→ Recorded data:
** begin **
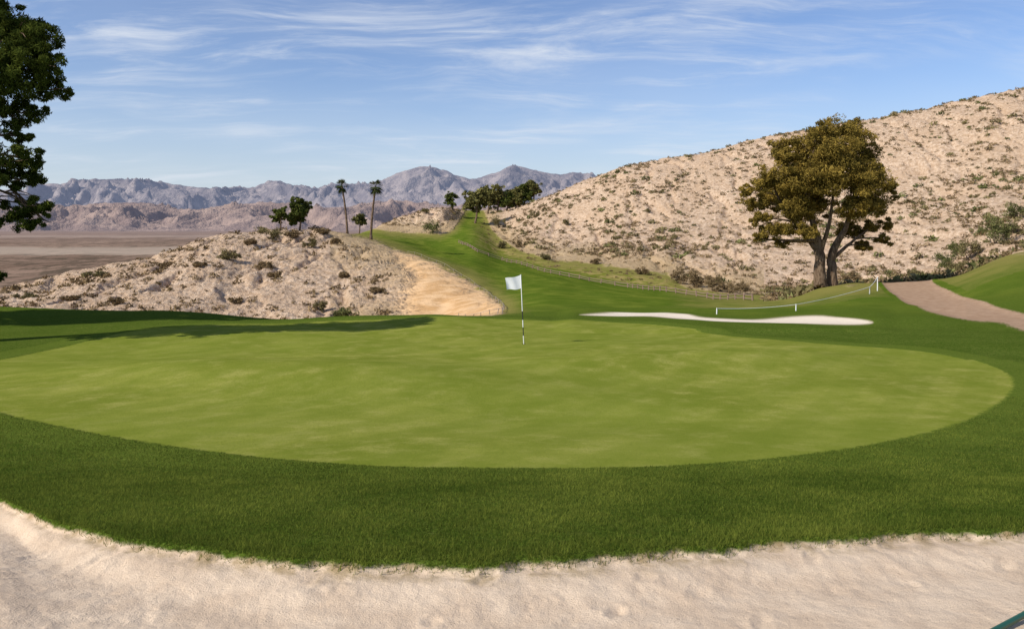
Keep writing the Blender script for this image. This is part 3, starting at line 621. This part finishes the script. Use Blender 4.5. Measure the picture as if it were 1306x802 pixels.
def rope(pts,hs,sag):
    e=empty('rope_barrier',pts[0]); o0=np.array(pts[0]); po=[];ra=[]
    for p_,h_ in zip(pts,hs):
        b=np.array(p_)-o0; po.append(tube([b-[0,0,.1],b+[0.01,0,h_*.5],b+[0.01,0,h_]],[0.03,0.03,0.026],8))
    for (a,h1_),(b,h2_) in zip(list(zip(pts,hs))[:-1],list(zip(pts,hs))[1:]):
        s_=np.linspace(0,1,16)[:,None]; A=np.array(a)-o0+[0,0,h1_*0.93]; B=np.array(b)-o0+[0,0,h2_*0.93]; p_=A*(1-s_)+B*s_; p_[:,2]-=sag*4*(s_*(1-s_))[:,0]; ra.append(tube(p_,[0.013]*16,6))
    V,Fq=join(po); build('posts',V,Fq,m_white,parent=e); V,Fq=join(ra); build('rope',V,Fq,m_white,parent=e)
rope(RP,[0.32,0.36,0.45],0.08)
rope([spotd(1109,48),spotd(1119,50)],[0.45,0.9],0.05)
# rake lying in the bunker
m_rk=simple('green_fibreglass',(0.01,0.085,0.040),0.35,0.4)
a=np.array([2.12,3.54,0]); b=np.array([2.41,3.755,0]); a[2]=gz(a[0],a[1])+0.03; b[2]=gz(b[0],b[1])+0.03
e=empty('bunker_rake',tuple(a)); st_=a+(a-b)*1.0; st_[2]=gz(st_[0],st_[1])+0.03; en=b+(b-a)*2.4; en[2]=gz(en[0],en[1])+0.07
V,Fq=tube([st_-a,a-a,b-a,en-a],[0.014,0.014,0.014,0.014],10); build('handle',V,Fq,m_rk,parent=e)
dv=(en-a)/np.linalg.norm(en-a); pv=np.array([-dv[1],dv[0],0]); pts_=[tube([en-a-pv*0.3,en-a,en-a+pv*0.3],[0.018,0.02,0.018],8)]
for k in range(13):
    q=en-a+pv*(-0.29+0.58*k/12); pts_.append(tube([q,q-[0,0,0.03],q-[0,0,0.07]],[0.007,0.006,0.004],6))
V,Fq=join(pts_); build('rake_head',V,Fq,m_rk,parent=e)
print('verts',sum(len(o.data.vertices) for o in scene.objects if o.type=='MESH'))
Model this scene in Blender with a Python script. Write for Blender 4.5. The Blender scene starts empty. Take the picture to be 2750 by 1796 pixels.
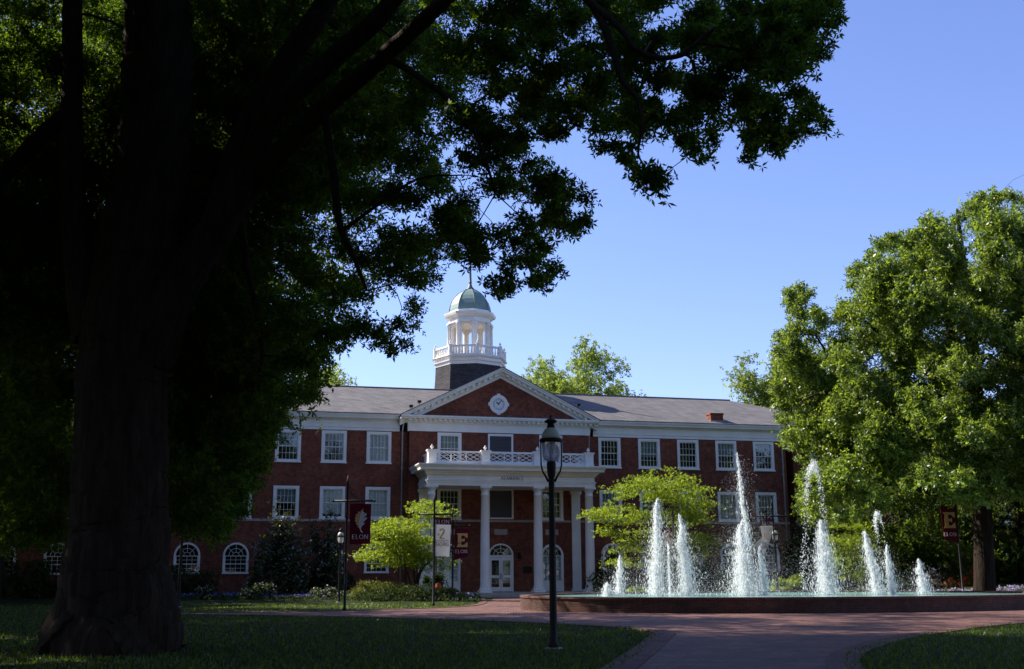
import bpy, bmesh, math, random
import numpy as np
from mathutils import Vector, Matrix
R=math.radians
sc=bpy.context.scene
# ------------------------------------------------------------------ camera
F,CX,CY=2900.,1375.,898.
PIT,ROL,YAW=R(12.42),R(-0.30),R(14.36)
CAM=np.array([0,0,1.65])
def ray(px,py):
    x=(px-CX)/F; y=(py-CY)/F
    c,s=math.cos(ROL),math.sin(ROL)
    x,y=x*c+y*s,-x*s+y*c
    return np.array([x,math.cos(PIT)+math.sin(PIT)*y,math.sin(PIT)-math.cos(PIT)*y])
def at(px,py,Y):
    d=ray(px,py); return CAM+d*(Y/d[1])
def ground(px,py,z=0.):
    d=ray(px,py); return CAM+d*((z-CAM[2])/d[2])
def proj(P):
    P=np.atleast_2d(np.asarray(P,float))-CAM
    yc=P[:,1]*math.cos(PIT)+P[:,2]*math.sin(PIT); zc=-P[:,1]*math.sin(PIT)+P[:,2]*math.cos(PIT)
    yc=np.where(np.abs(yc)<1e-6,1e-6,yc)
    x=P[:,0]/yc; y=-zc/yc
    c,s=math.cos(ROL),math.sin(ROL)
    return np.stack([CX+F*(x*c-y*s),CY+F*(x*s+y*c),yc],1)
cam=bpy.data.cameras.new('camera'); co=bpy.data.objects.new('camera',cam); sc.collection.objects.link(co)
cam.sensor_fit='HORIZONTAL'; cam.sensor_width=36; cam.lens=36*F/2750
cam.clip_start=.1; cam.clip_end=3000
right=ray(CX+1,CY)-ray(CX,CY); up=ray(CX,CY-1)-ray(CX,CY); fw=ray(CX,CY)
right/=np.linalg.norm(right); up/=np.linalg.norm(up); fw/=np.linalg.norm(fw)
M=Matrix.Identity(4)
for i in range(3): M[i][0]=right[i]; M[i][1]=up[i]; M[i][2]=-fw[i]; M[i][3]=CAM[i]
co.matrix_world=M
cam.dof.use_dof=True; cam.dof.focus_distance=24; cam.dof.aperture_fstop=5.0
sc.camera=co
# ------------------------------------------------------------------ sky, sun, exposure
SUN_EL,SUN_AZ=R(42),R(-68)
w=bpy.data.worlds.new('World'); sc.world=w; w.use_nodes=True
nt=w.node_tree; bg=nt.nodes['Background']
sky=nt.nodes.new('ShaderNodeTexSky'); sky.sky_type='NISHITA'; sky.sun_disc=False
sky.sun_elevation=SUN_EL; sky.sun_rotation=SUN_AZ
sky.altitude=0; sky.air_density=1.0; sky.dust_density=.3; sky.ozone_density=5.0
tint=nt.nodes.new('ShaderNodeVectorMath'); tint.operation='MULTIPLY'; tint.inputs[1].default_value=(1.0,.88,1.06)
nt.links.new(sky.outputs[0],tint.inputs[0]); nt.links.new(tint.outputs[0],bg.inputs[0]); bg.inputs[1].default_value=.11
S=Vector((math.sin(SUN_AZ)*math.cos(SUN_EL),math.cos(SUN_AZ)*math.cos(SUN_EL),math.sin(SUN_EL)))
sl=bpy.data.lights.new('sun','SUN'); sl.energy=5.0; sl.angle=R(.5); sl.color=(1,.93,.82)
so=bpy.data.objects.new('sun',sl); sc.collection.objects.link(so); so.rotation_euler=S.to_track_quat('Z','Y').to_euler(); so.location=(-40,20,60)
sc.view_settings.view_transform='Standard'; sc.view_settings.look='None'; sc.view_settings.exposure=1.1; sc.view_settings.gamma=1
sc.cycles.max_bounces=8; sc.cycles.diffuse_bounces=4; sc.cycles.transparent_max_bounces=24
sc.cycles.sample_clamp_indirect=4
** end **
→ Exercise aim:
Copy the records above exactly. The pictures are not part of the copy.

→ Finished task:
Keep writing the Blender script for this image. This is part 3, starting at line 621. This part finishes the script. Use Blender 4.5. Measure the picture as if it were 1306x802 pixels.
def rope(pts,hs,sag):
    e=empty('rope_barrier',pts[0]); o0=np.array(pts[0]); po=[];ra=[]
    for p_,h_ in zip(pts,hs):
        b=np.array(p_)-o0; po.append(tube([b-[0,0,.1],b+[0.01,0,h_*.5],b+[0.01,0,h_]],[0.03,0.03,0.026],8))
    for (a,h1_),(b,h2_) in zip(list(zip(pts,hs))[:-1],list(zip(pts,hs))[1:]):
        s_=np.linspace(0,1,16)[:,None]; A=np.array(a)-o0+[0,0,h1_*0.93]; B=np.array(b)-o0+[0,0,h2_*0.93]; p_=A*(1-s_)+B*s_; p_[:,2]-=sag*4*(s_*(1-s_))[:,0]; ra.append(tube(p_,[0.013]*16,6))
    V,Fq=join(po); build('posts',V,Fq,m_white,parent=e); V,Fq=join(ra); build('rope',V,Fq,m_white,parent=e)
rope(RP,[0.32,0.36,0.45],0.08)
rope([spotd(1109,48),spotd(1119,50)],[0.45,0.9],0.05)
# rake lying in the bunker
m_rk=simple('green_fibreglass',(0.01,0.085,0.040),0.35,0.4)
a=np.array([2.12,3.54,0]); b=np.array([2.41,3.755,0]); a[2]=gz(a[0],a[1])+0.03; b[2]=gz(b[0],b[1])+0.03
e=empty('bunker_rake',tuple(a)); st_=a+(a-b)*1.0; st_[2]=gz(st_[0],st_[1])+0.03; en=b+(b-a)*2.4; en[2]=gz(en[0],en[1])+0.07
V,Fq=tube([st_-a,a-a,b-a,en-a],[0.014,0.014,0.014,0.014],10); build('handle',V,Fq,m_rk,parent=e)
dv=(en-a)/np.linalg.norm(en-a); pv=np.array([-dv[1],dv[0],0]); pts_=[tube([en-a-pv*0.3,en-a,en-a+pv*0.3],[0.018,0.02,0.018],8)]
for k in range(13):
    q=en-a+pv*(-0.29+0.58*k/12); pts_.append(tube([q,q-[0,0,0.03],q-[0,0,0.07]],[0.007,0.006,0.004],6))
V,Fq=join(pts_); build('rake_head',V,Fq,m_rk,parent=e)
print('verts',sum(len(o.data.vertices) for o in scene.objects if o.type=='MESH'))
Model this scene in Blender with a Python script. Write for Blender 4.5. The Blender scene starts empty. Take the picture to be 2750 by 1796 pixels.
import bpy, bmesh, math, random
import numpy as np
from mathutils import Vector, Matrix
R=math.radians
sc=bpy.context.scene
# ------------------------------------------------------------------ camera
F,CX,CY=2900.,1375.,898.
PIT,ROL,YAW=R(12.42),R(-0.30),R(14.36)
CAM=np.array([0,0,1.65])
def ray(px,py):
    x=(px-CX)/F; y=(py-CY)/F
    c,s=math.cos(ROL),math.sin(ROL)
    x,y=x*c+y*s,-x*s+y*c
    return np.array([x,math.cos(PIT)+math.sin(PIT)*y,math.sin(PIT)-math.cos(PIT)*y])
def at(px,py,Y):
    d=ray(px,py); return CAM+d*(Y/d[1])
def ground(px,py,z=0.):
    d=ray(px,py); return CAM+d*((z-CAM[2])/d[2])
def proj(P):
    P=np.atleast_2d(np.asarray(P,float))-CAM
    yc=P[:,1]*math.cos(PIT)+P[:,2]*math.sin(PIT); zc=-P[:,1]*math.sin(PIT)+P[:,2]*math.cos(PIT)
    yc=np.where(np.abs(yc)<1e-6,1e-6,yc)
    x=P[:,0]/yc; y=-zc/yc
    c,s=math.cos(ROL),math.sin(ROL)
    return np.stack([CX+F*(x*c-y*s),CY+F*(x*s+y*c),yc],1)
cam=bpy.data.cameras.new('camera'); co=bpy.data.objects.new('camera',cam); sc.collection.objects.link(co)
cam.sensor_fit='HORIZONTAL'; cam.sensor_width=36; cam.lens=36*F/2750
cam.clip_start=.1; cam.clip_end=3000
right=ray(CX+1,CY)-ray(CX,CY); up=ray(CX,CY-1)-ray(CX,CY); fw=ray(CX,CY)
right/=np.linalg.norm(right); up/=np.linalg.norm(up); fw/=np.linalg.norm(fw)
M=Matrix.Identity(4)
for i in range(3): M[i][0]=right[i]; M[i][1]=up[i]; M[i][2]=-fw[i]; M[i][3]=CAM[i]
co.matrix_world=M
cam.dof.use_dof=True; cam.dof.focus_distance=24; cam.dof.aperture_fstop=5.0
sc.camera=co
# ------------------------------------------------------------------ sky, sun, exposure
SUN_EL,SUN_AZ=R(42),R(-68)
w=bpy.data.worlds.new('World'); sc.world=w; w.use_nodes=True
nt=w.node_tree; bg=nt.nodes['Background']
sky=nt.nodes.new('ShaderNodeTexSky'); sky.sky_type='NISHITA'; sky.sun_disc=False
sky.sun_elevation=SUN_EL; sky.sun_rotation=SUN_AZ
sky.altitude=0; sky.air_density=1.0; sky.dust_density=.3; sky.ozone_density=5.0
tint=nt.nodes.new('ShaderNodeVectorMath'); tint.operation='MULTIPLY'; tint.inputs[1].default_value=(1.0,.88,1.06)
nt.links.new(sky.outputs[0],tint.inputs[0]); nt.links.new(tint.outputs[0],bg.inputs[0]); bg.inputs[1].default_value=.11
S=Vector((math.sin(SUN_AZ)*math.cos(SUN_EL),math.cos(SUN_AZ)*math.cos(SUN_EL),math.sin(SUN_EL)))
sl=bpy.data.lights.new('sun','SUN'); sl.energy=5.0; sl.angle=R(.5); sl.color=(1,.93,.82)
so=bpy.data.objects.new('sun',sl); sc.collection.objects.link(so); so.rotation_euler=S.to_track_quat('Z','Y').to_euler(); so.location=(-40,20,60)
sc.view_settings.view_transform='Standard'; sc.view_settings.look='None'; sc.view_settings.exposure=1.1; sc.view_settings.gamma=1
sc.cycles.max_bounces=8; sc.cycles.diffuse_bounces=4; sc.cycles.transparent_max_bounces=24
sc.cycles.sample_clamp_indirect=4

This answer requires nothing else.